One fiery first kiss later, Jennifer boxed up her diploma, meager collection of life tangibles, six-month old pup and hit the road for Northwest Kansas. It would be my third address in fifteen months, having graduated in Colorado and then moved to Mom and Dad’s in North Carolina licking wounds from the previously mentioned fellow. I happily chased the sun across the country from civilization to the middle of nowhere for THE guy. Over eight years our game of chase has taken us from the Great Plains back to Colorado and now to New England where Live Free or Die is the motto for the present.

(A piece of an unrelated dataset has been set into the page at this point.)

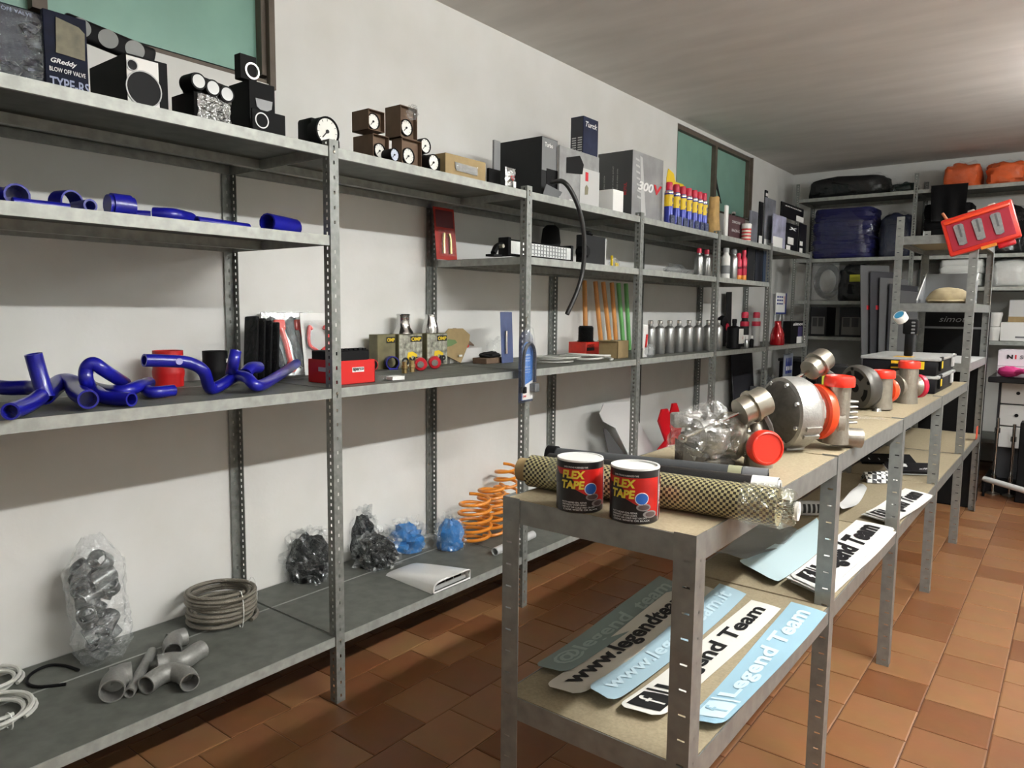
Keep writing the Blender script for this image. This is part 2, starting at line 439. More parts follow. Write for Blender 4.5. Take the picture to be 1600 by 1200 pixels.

My Muffin loves three things in this world: his family, America, and baseball and not always in that order. Serving those passions has taken him around the world and provided me the comfort necessary to stay home with our brood of bubbly, blond-haired girls and aging four-pawed fur-sons. He is ridiculously fun, smart, intense, and the only guy I have ever trusted explicitly. So I pack up our things every few years and start new with a clean slate. But children need routine and function to thrive, so with Daddy traveling so much to provide, my blood now runs granite. No matter where we end up I become the rock everyone comes home to.
The nomadic lifestyle means no Grandma to take the kids for the night or Grandpa to steal them away for ice cream. When it comes to playing pretend and teaching ABC’s I am a gold star over-achiever. But I take little satisfaction in the drudgery of dishes and laundry and cleaning. Domestic life creates a Groundhog Day suck spiral and there are many days when I am toppled. We have been here for over two years now and have finally built a stable network of reliable friends and planned outings help to break up the days, but the loneliness still sets in. There are times when my mind begs for something else to do, to have someone else to talk to but a three-year old and gummy-grinned baby.
Perhaps it is no wonder that I am so thankful for the nights. With my girls tucked sweetly in their beds I can put the tantrums aside and reflect poetically on the giggles. I can finish a chore and feel some accomplishment when it stays done for more than five minutes. But what fills my cup is that when I finally lay down in bed, my Muffin is there, wanting to give up his precious limited hours of sleep to whisper sweet nothings and random thoughts. Most mornings when it starts again and I have tired eyes, it’s because of the pillow talk. How thankful I am that he still wants to talk to me after eight years. He may actually miss JD more than I do so perhaps this blog is his blog too.